The majority attempts to distinguish Filho v. Interaudi Bank, No. 03 Civ. 4795(SAS), 2008 WL 1752693 (S.D.N.Y. Apr. 16, 2008), on the ground that the agreement in that case “explicitly granted to the bank the right to select the security procedure,” Majority Opinion at 902, but the Agreement in this appeal too explicitly granted the bank the right to select an additional security procedure. The only difference between this case and Filho is that the Agreement in this case also established a minimum level of security selected by Chavez that the Bank had to provide to him. The creation of that minimum baseline of security does not override the additional grant of authority to the Bank to use additional means to verify the authenticity *906of payment orders. To the extent that the Bank adopted additional procedures in this case and those procedures were commercially reasonable, the Bank may rely on them under section 202. See Fla. Stat. § 670.202(2).

B.The Bank Adopted Commercially Reasonable Procedures.

Although section 5(iii) of the Agreement allowed the Bank to adopt additional security procedures, those procedures had to be commercially reasonable for Chavez to bear the risk of loss under section 202. The Bank performed several security procedures to determine the authenticity of the allegedly fraudulent order: the Bank employee checked the presenter’s identification, compared the signature on the written order to the signature on file, verified the accuracy of the account number provided on the order, reviewed the availability of sufficient funds to process the requested order, and confirmed that Chavez had a funds transfer agreement in place for the account.

The security procedures adopted by the Bank for payment orders on Chavez’s account were commercially reasonable. The Florida statute instructs us to consider several factors to determine commercial reasonableness:

The commercial reasonableness of a security procedure is a question of law to be determined by considering the wishes of the customer expressed to the bank; the circumstances of the customer known to the bank, including the size, type, and frequency of payment orders normally issued by the customer to the bank; alternative security procedures offered to the customer; and security procedures in general use by customers and receiving banks similarly situated.

Fla. Stat. § 670.202(3). All of these factors weigh in favor of a finding of commercial reasonableness. The Bank complied with Chavez’s requested security procedure and adopted additional procedures for Chavez’s protection. Chavez had certified in the Agreement that “the Security Procedure is sufficient to protect the interests of the Client in light of the Client’s needs, and no special circumstances exist with respect to the Client that would require any other security procedure.” The Bank offered, and Chavez rejected, two different security procedures that would have utilized individual passcodes and test keys. And an expert for the Bank presented undisputed testimony that the security procedures used by the Bank satisfied the prevailing standards in the banking industry.

C.The Bank Complied with Its Security Procedure in Good Faith When It Accepted the Payment Order.

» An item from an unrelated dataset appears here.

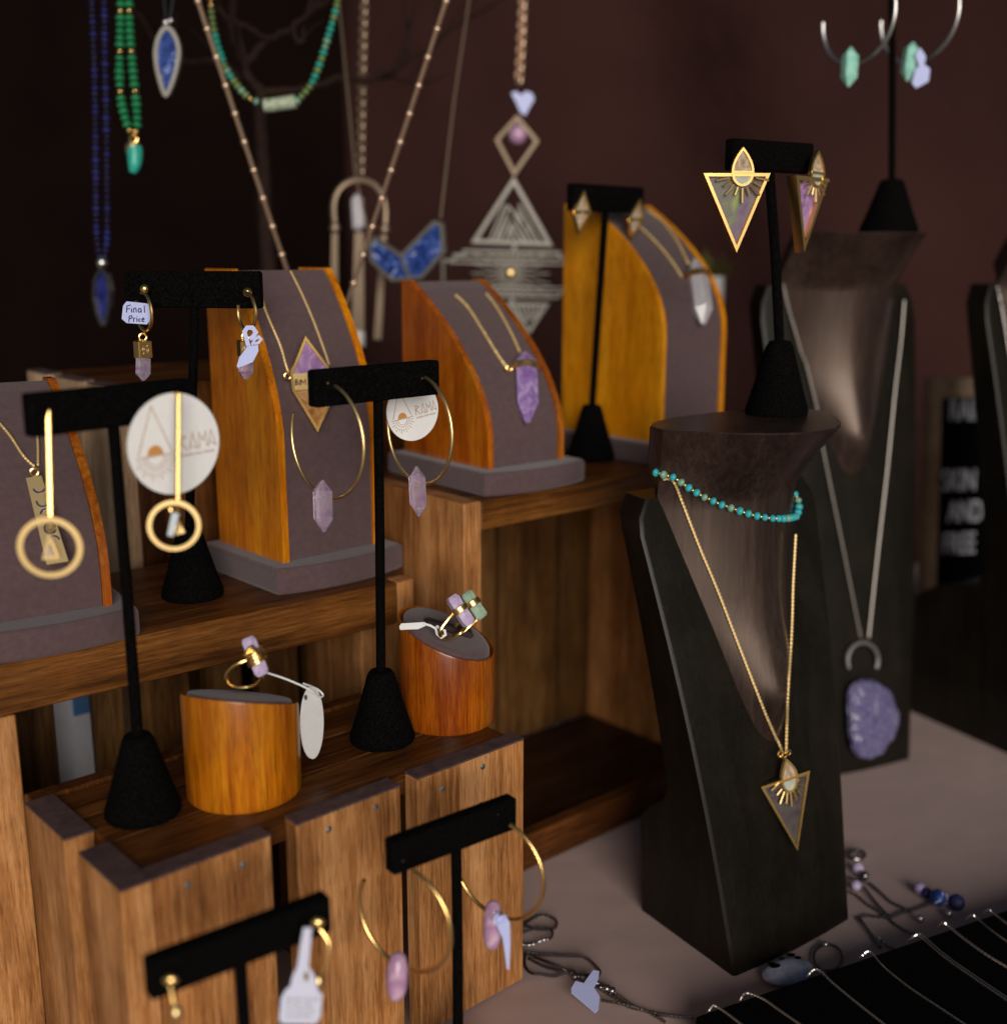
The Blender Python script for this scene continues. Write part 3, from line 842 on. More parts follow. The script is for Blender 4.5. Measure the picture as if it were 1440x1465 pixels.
# --- stand 2: huggies with a cube and a crystal
G2 = 'small gold huggies with cubes and crystals'
def huggie(label, ball, hc, hw, hh, cube, tip, zc, yaw, t0=100, t1=-215):
    s_ = px(zc); t = thing('huggie_earring', label, 'earring', pd(*ball, zc), 0, G2)
    part('ball_stud', MB().ball(pd(*ball, zc), 7 * s_, 14, 8), MAT['gold'], t)
    c = pd(*hc, zc)
    ps = arc(c, hh * s_, -math.degrees(math.acos(min(1, hw / hh))), t0, t1, 44)
    m = MB(); m.tube(ps, .0011, 8); m.v = m.v
    part('hoop', m, MAT['gold'], t)
    x0, x1, y0, y1 = cube
    part('jump_ring', MB().tube(arc(pd((x0 + x1) / 2, y0 - 5, zc), 5 * s_, 30, 0, 360, 16), .0007, 6), MAT['gold'], t)
    hwid = (x1 - x0) / 2 * s_ / 1.32; c = pd((x0 + x1) / 2, (y0 + y1) / 2, zc)
    M = Matrix.Translation(c) @ Matrix.Rotation(R(yaw), 4, 'Z')
    h2 = (y1 - y0) / 2 * s_
    m = MB().box((-hwid, -hwid, -h2), (hwid, hwid, h2), .0006, M)
    cu = part('cube', m, MAT['gold'], t)
    m = MB()
    for r_ in (.45, .22):
        pts = [M @ Vector((hwid * r_ * math.cos(2 * math.pi * k / 12), -hwid - .0002, hwid * r_ * math.sin(2 * math.pi * k / 12))) for k in range(12)]
        m.strip(pts, M.to_3x3() @ Vector((0, -1, 0)), .0004, .0005, True)
    for k in range(6):
        a = k * math.pi / 3
        m.strip([M @ Vector((hwid * .5 * math.cos(a), -hwid - .0002, hwid * .5 * math.sin(a))), M @ Vector((hwid * .72 * math.cos(a), -hwid - .0002, hwid * .72 * math.sin(a)))], M.to_3x3() @ Vector((0, -1, 0)), .0005, .0005)
    part('sun_engraving', m, MAT['bronze'], cu)
    part('crystal', MB().crystal(pd((x0 + x1) / 2 + 1, y1 + 0, zc), pd(*tip, zc), (x1 - x0) * .44 * s_, 6, .05, .3, blunt=.15), MAT['amethyst_clear'], t)
    return t
z2a, z2b = zc_of(f2.at(207, 413)) - .006, zc_of(f2.at(354, 418)) - .006
huggie('huggie with a crystal, beside the handwritten tag', (207, 413), (206, 446), 17, 27, (191, 217.5, 487, 512.5), (205, 545), z2a, 40)
huggie('huggie half covered by a blank lavender tag', (354, 418), (353, 446), 17, 27, (338, 364, 486.5, 510), (351, 543), z2b, 30, t1=-200)
# handwritten tag
def flat_tag(label, poly, zc, yaw, lean=0, name='price_tag', mat='tag', th=.0006, group=None, cat='tag'):
    cx = sum(p[0] for p in poly) / len(poly); cy = sum(p[1] for p in poly) / len(poly)
    c = pd(cx, cy, zc); t = thing(name, label, cat, c, 0, group)
    pl = Plane(c, facing(yaw, lean))
    part('label_paper', MB().prism([pl.at(*p) for p in poly], -pl.n * th), MAT[mat], t)
    return t, pl
tg, pl = flat_tag('lavender white tag with handwriting on the left huggie', [(181, 431), (210, 434), (217, 438), (215, 458), (210, 464), (181, 462), (174, 456), (176, 437)], z2a + .0015, -4)
m = MB()
def H_(pts): m.strip([pl.at(170 + x / 6.1, 380 + y / 6.1, .0002) for x, y in pts], pl.n, .0006, .0002)
for p_ in ([(72, 350), (68, 408)], [(72, 350), (105, 342)], [(70, 378), (98, 374)], [(112, 375), (112, 408)], [(113, 358), (114, 362)],
           [(128, 408), (130, 376), (142, 368), (152, 380), (152, 408)], [(196, 378), (178, 372), (168, 390), (176, 406), (192, 400), (196, 378), (198, 408)], [(222, 346), (226, 410)],
           [(92, 438), (88, 492)], [(92, 438), (112, 436), (118, 452), (92, 466)], [(130, 490), (130, 458), (145, 456)], [(158, 456), (158, 488)], [(158, 440), (159, 444)],
           [(190, 462), (176, 466), (174, 482), (190, 486)], [(202, 474), (222, 466), (214, 456), (202, 468), (206, 486), (224, 486)]): H_(p_)
part('handwriting', m, MAT['ink'], tg)
def q6(x, y): return (170 + x / 6.1, 380 + y / 6.1)
tg, pl = flat_tag('blank lavender tag knotted to the right huggie', [q6(*p) for p in [(1125, 700), (1215, 688), (1218, 745), (1168, 842), (1040, 892), (1028, 878), (1050, 800)]], z2b - .006, 15)
m = MB()
m.strip([pl.at(*q6(*p), .0004) for p in [(1130, 700), (1110, 630), (1095, 575), (1120, 540), (1165, 540), (1195, 580), (1170, 620), (1140, 640)]], pl.n, .0026, .0006)
m.strip([pl.at(*q6(*p), .0012) for p in [(1160, 690), (1185, 640), (1220, 618), (1240, 640), (1215, 672), (1180, 678)]], pl.n, .0016, .0006)
part('loop', m, MAT['tag'], tg)

# --- stand 4: tiny studs
G4 = 'tiny pointed gold studs'
def stud(label, pts, zc, yaw):
    top, l, r_, bot = pts; s_ = px(zc)
    c = pd((l[0] + r_[0]) / 2, (l[1] + r_[1]) / 2, zc); t = thing('stud_earring', label, 'earring', c, 0, G4)
    pl = Plane(c, facing(yaw)); T, L, R_, B = [pl.at(*p) for p in (top, l, r_, bot)]
    n = pl.n
    part('frame', MB().strip([T, R_, B, L], n, 3.2 * s_, .0025, True), MAT['gold'], t)
    part('band', MB().strip([L, R_], n, 5 * s_, .0035), MAT['gold'], t)
    mid = (L + R_) / 2
    part('stone', MB().add([T, R_ * .85 + mid * .15, mid + n * .002, L * .85 + mid * .15], [[0, 1, 2], [0, 2, 3]]).add([B, L * .85 + mid * .15, mid + n * .002, R_ * .85 + mid * .15], [[0, 1, 2], [0, 2, 3]]), MAT['rutile'], t)
    part('post', MB().tube([mid, mid - n * .018], .0005, 6), MAT['gold'], t)
    return t
stud('left pointed stud on the small rear stand', [(834, 275), (819, 303), (843, 303), (827, 332)], zc_of(f4.at(831, 303)) - .003, 40)
stud('right pointed stud on the small rear stand, over the ramp edge', [(914, 287), (897, 314), (919, 314), (903, 338)], zc_of(f4.at(908, 314)) - .003, 40)

# --- triangle ornaments (stand 5 and the front bust)
def eye_triangle(t, pl, tri, tear_top, tear_l, tear_r, tear_bot, stone, s_, depth=.005, rays=None, fw=4.5, bandtilt=0):
    T = [pl.at(*p) for p in tri]; n = pl.n
    cen = sum((v for v in T), Vector()) / 3
    part('frame', MB().strip(T, n, fw * s_, depth, True), MAT['gold'], t)
    part('stone', MB().prism([cen + (v - cen) * .96 for v in T], -n * depth * .45), MAT[stone], t)
    # teardrop: pointed above, round below
    cx, cy = (tear_l[0] + tear_r[0]) / 2, (tear_l[1] + tear_r[1]) / 2
    def tear(k):
        out = []
        for i in range(9):       # right flank, top to band
            a = i / 8; bl = math.sin(a * math.pi / 2) ** .9
            out.append((tear_top[0] + (tear_r[0] - tear_top[0]) * bl, tear_top[1] + (tear_r[1] - tear_top[1]) * a))
        for i in range(1, 12):
            a = math.pi * i / 12
            mx, my = (tear_r[0] - tear_l[0]) / 2, (tear_r[1] - tear_l[1]) / 2
            out.append((cx + mx * math.cos(a) + (tear_bot[0] - cx) * math.sin(a), cy + my * math.cos(a) + (tear_bot[1] - cy) * math.sin(a)))
        for i in range(8, -1, -1):
            a = i / 8; bl = math.sin(a * math.pi / 2) ** .9
            out.append((tear_top[0] + (tear_l[0] - tear_top[0]) * bl, tear_top[1] + (tear_l[1] - tear_top[1]) * a))
        return out[:-1]
    tp = tear(0); o = depth * .35
    W3 = [pl.at(*p, o) for p in tp]
    part('teardrop_frame', MB().strip(W3, n, 3.2 * s_, .0028, True), MAT['gold'], t)
    part('band', MB().strip([pl.at(*tear_l, o + .0004), pl.at(*tear_r, o + .0004)], n, 2.8 * s_, .0026), MAT['gold'], t)
    up = [pl.at(*p, o + .0002) for p in tp[:9] + tp[20:]]
    lo = [pl.at(*p, o + .0002) for p in tp[8:21]]
    part('upper_stone', MB().prism(up, -n * .001), MAT['rutile'], t)
    part('lower_stone', MB().prism(lo, -n * .001), MAT['moonstone'], t)
    for (a, b_) in rays:
        part('sun_ray', MB().tube([pl.at(*a, o + .0012), pl.at(*b_, o + .0012)], 1.9 * s_, 6), MAT['gold_soft'], t)
def fan(c, rx, ry, l0, l1, n, a0, a1, alt=.82):
    out = []
    for k in range(n):
        a = R(a0 + (a1 - a0) * k / (n - 1)); q = l1 if k % 2 == 0 else l1 * alt
        if k == n // 2: q = l1 * 1.06
        out.append(((c[0] + rx * l0 * math.cos(a), c[1] + ry * l0 * math.sin(a)), (c[0] + rx * q * math.cos(a), c[1] + ry * q * math.sin(a))))
    return out
G5 = 'triangle earrings with sun rays'
z5a, z5b = .722, .768
t = thing('triangle_earring', 'triangle earring facing the camera, with a yellow spot at its tip', 'earring', pd(1060, 240, z5a), 0, G5)
eye_triangle(t, Plane(pd(1055, 260, z5a), facing(11, -1)), [(1007, 250), (1096, 250), (1051, 356)], (1060, 213), (1045, 246), (1074, 246), (1059, 265), 'fluorite', px(z5a), .006,
             fan((1059, 250), 14, 14, 1.35, 2.7, 9, 12, 168))
part('post', MB().tube([pd(1058, 235, z5a), pd(1052, 235, z5a + .022)], .0006, 6), MAT['gold'], t)
t = thing('triangle_earring', 'triangle earring turned away so its thick gold side shows', 'earring', pd(1162, 240, z5b), 0, G5)
eye_triangle(t, Plane(pd(1150, 262, z5b), facing(33)), [(1134, 254), (1176, 258), (1144, 355)], (1164, 218), (1154, 246), (1172, 249), (1162, 267), 'fluorite_purple', px(z5b), .0085,
             fan((1160, 252), 7, 13, 1.35, 2.7, 9, 12, 168), fw=5.5)
part('post', MB().tube([pd(1162, 235, z5b), pd(1156, 235, z5b + .02)], .0006, 6), MAT['gold'], t)

# --- stand 6: silver hoops
G6 = 'silver hoops with aqua crystals'
z6 = .955
hoop('left silver hoop with a pale green crystal at the top edge', (1227, 24), z6, 64 * px(z6), -56, 62, -182, .0016, 'silver', ((1217, 67), (1213, 124), 11.5 * px(z6), -.012), 'aqua', None, G6)
hoop('right silver hoop with a pale green crystal and a small tag', (1314, 22), z6 + .03, 64 * px(z6 + .03), -54, 62, -182, .0016, 'silver', ((1306, 60), (1297, 116), 11 * px(z6 + .03), -.012), 'aqua', None, G6)
tg, pl = flat_tag('small lavender tag on the right silver hoop', [(1309, 78), (1316, 68), (1324, 80), (1322, 92), (1330, 98), (1328, 116), (1310, 126), (1304, 118), (1309, 100), (1314, 94)], z6 + .012, 10)

# --- stand 7: hoops with pink crystals
G7 = 'gold hoops with rounded pink crystals'
z7a, z7b = zc_of(f7.at(575, 1231)) - .004, zc_of(f7.at(711, 1165)) - .004
hoop('left hoop with a rounded pink crystal, over the gap between two slats', (578, 1314), z7a, 81 * px(z7a), -32, 78, -208, .00125, 'gold', ((570, 1361), (566, 1433), 17.5 * px(z7a), -.006), 'amethyst_pink', (f7.at(575, 1231, .001), f7.at(575, 1231, -.014)), G7, rnd=True)
hoop('right hoop with a rounded pink crystal and a twisted tag', (712, 1242), z7b, 77 * px(z7b), -34, 74, -208, .00115, 'gold', ((706, 1287), (703, 1360), 16 * px(z7b), -.006), 'amethyst_pink', (f7.at(711, 1165, .001), f7.at(711, 1165, -.014)), G7, rnd=True)
t = thing('price_tag', 'twisted lavender tag hanging on the right pink crystal hoop', 'tag', pd(718, 1330, z7b - .012))
pl = Plane(pd(718, 1330, z7b - .014), facing(20))
part('label_paper', MB().prism([pl.at(*p) for p in [(722, 1309), (712, 1312), (709, 1320), (713, 1331), (719, 1343), (722, 1364), (725, 1387), (728, 1388), (730, 1352), (729, 1320)]], -pl.n * .0006), MAT['tag'], t)
part('loop', MB().tube(spline([pl.at(*p, .0006) for p in [(712, 1306), (707, 1314), (711, 1322), (719, 1318), (722, 1308)]]), .0008, 6), MAT['tag'], t)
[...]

The final requirement for the application of the safe harbor provision of section 202 is that the Bank acted in good faith and in compliance with the agreed-upon security procedures when it accepted the payment order. See Fla. Stat. § 670.202(2). The district court held that “Mercantil acted in good faith in accepting and processing the subject payment order.” Chavez did not challenge this holding on appeal. Chavez waived any argument that the Bank did not act in good faith and in compliance with its security procedures when it accepted the order. See United States v. Nealy, 232 F.3d 825, 830 (11th Cir.2000).

D.Conclusion.

For the foregoing reasons, I respectfully dissent. I would affirm the judgment in favor of the Bank.